A very senior channel personality asked me when I met him last week, “How do you think you can worry about thinning margins and still manage to not just survive long, but also thrive?”
He himself had an answer. His company is a corporate-focused solution provider and deals mainly in networking products, and one product of his own brand. And has been doing so in spite of relatively longer sales cycles and investments in training, risks of employee retention.
The question arose again when I met the owner-chef of a specialty restaurant, a masters is business administration and a webmaster in a technology firm before he decided to invest a few lakhs in the venture. In the past 3-4 years, he’s splurged on the d cor of the premises, continues to purchase authentic ingredients imported from far east Asia (inspite of costs that have risen over 300 percent), realised he can’t meet the taste-requirements of all who walk in, see an investment in promoting his “baby” sink. He continues to do well, only that some entrees in his menu might be made unavailable. He then has the time to spare to ensure he makes the best meals, some of which take 2-3 hours each to prepare. How’s business? “Damn good,” he would say.

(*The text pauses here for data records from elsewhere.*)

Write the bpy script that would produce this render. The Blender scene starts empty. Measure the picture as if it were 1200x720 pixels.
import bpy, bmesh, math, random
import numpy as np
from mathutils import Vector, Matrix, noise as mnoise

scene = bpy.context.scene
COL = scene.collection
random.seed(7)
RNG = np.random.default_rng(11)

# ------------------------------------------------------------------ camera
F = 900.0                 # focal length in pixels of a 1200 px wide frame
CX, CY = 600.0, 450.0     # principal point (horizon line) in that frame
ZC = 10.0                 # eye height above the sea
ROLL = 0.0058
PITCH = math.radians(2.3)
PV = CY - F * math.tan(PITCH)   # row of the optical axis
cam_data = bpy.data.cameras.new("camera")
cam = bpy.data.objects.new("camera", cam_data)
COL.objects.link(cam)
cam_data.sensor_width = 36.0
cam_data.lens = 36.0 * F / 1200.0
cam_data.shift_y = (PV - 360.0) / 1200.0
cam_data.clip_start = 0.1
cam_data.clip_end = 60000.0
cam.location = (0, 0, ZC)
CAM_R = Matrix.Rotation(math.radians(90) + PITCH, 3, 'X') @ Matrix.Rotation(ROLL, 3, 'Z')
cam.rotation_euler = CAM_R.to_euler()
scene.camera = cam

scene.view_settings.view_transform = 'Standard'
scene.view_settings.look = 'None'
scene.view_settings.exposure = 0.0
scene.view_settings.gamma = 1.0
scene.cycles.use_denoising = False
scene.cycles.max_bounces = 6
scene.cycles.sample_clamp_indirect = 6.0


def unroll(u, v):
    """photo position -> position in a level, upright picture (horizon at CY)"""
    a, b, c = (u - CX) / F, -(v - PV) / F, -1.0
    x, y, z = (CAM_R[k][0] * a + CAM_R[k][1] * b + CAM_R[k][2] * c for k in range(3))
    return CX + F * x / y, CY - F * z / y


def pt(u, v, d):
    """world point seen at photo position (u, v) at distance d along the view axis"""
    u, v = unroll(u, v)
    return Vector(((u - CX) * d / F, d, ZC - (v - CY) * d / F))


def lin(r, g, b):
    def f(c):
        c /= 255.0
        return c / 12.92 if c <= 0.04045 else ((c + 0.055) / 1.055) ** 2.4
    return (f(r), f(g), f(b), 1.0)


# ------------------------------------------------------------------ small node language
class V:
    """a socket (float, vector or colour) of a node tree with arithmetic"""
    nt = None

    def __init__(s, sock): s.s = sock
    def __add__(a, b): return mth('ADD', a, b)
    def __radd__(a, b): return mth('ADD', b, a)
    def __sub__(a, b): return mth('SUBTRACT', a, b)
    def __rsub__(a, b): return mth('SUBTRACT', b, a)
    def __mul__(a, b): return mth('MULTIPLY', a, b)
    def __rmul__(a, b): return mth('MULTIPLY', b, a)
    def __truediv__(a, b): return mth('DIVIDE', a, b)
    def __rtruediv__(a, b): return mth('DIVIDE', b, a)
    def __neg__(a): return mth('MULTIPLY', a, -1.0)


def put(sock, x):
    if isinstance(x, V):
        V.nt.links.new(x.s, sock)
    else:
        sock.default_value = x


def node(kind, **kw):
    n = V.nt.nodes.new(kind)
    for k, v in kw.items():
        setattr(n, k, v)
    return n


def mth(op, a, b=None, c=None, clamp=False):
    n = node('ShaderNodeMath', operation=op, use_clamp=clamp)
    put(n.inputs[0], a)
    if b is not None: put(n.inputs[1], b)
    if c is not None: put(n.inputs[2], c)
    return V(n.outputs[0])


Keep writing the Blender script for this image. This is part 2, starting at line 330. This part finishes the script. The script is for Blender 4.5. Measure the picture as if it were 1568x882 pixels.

There’s yet another business head who prefers running his business on values like profitability, efficiency, integrity and transparency. He’s investing in professionals to run his organization, even having a ‘Chief Information Officer’ a term only lately being accepted by corporate India to run his IT infrastructure. He is fighting the margin wars by sticking to distributing brands that can command premium. His six-year-old company has also won a few awards. Not at all surprising – he is an engineering graduate and an alumnus of the Indian Institute of Management. Even less surprising will be when he goes public, which he says he might consider in another three years!
What’s common? All these businesses are governed by relationships, long-term, mutually-beneficial. They’ve built their own “intellectual property” if their vision and the properties that they built could be called so.
They may also be the sort of partners that principals want to get into their fold, specially since they have begun looking for “5-year visions that match ours” as a criteria.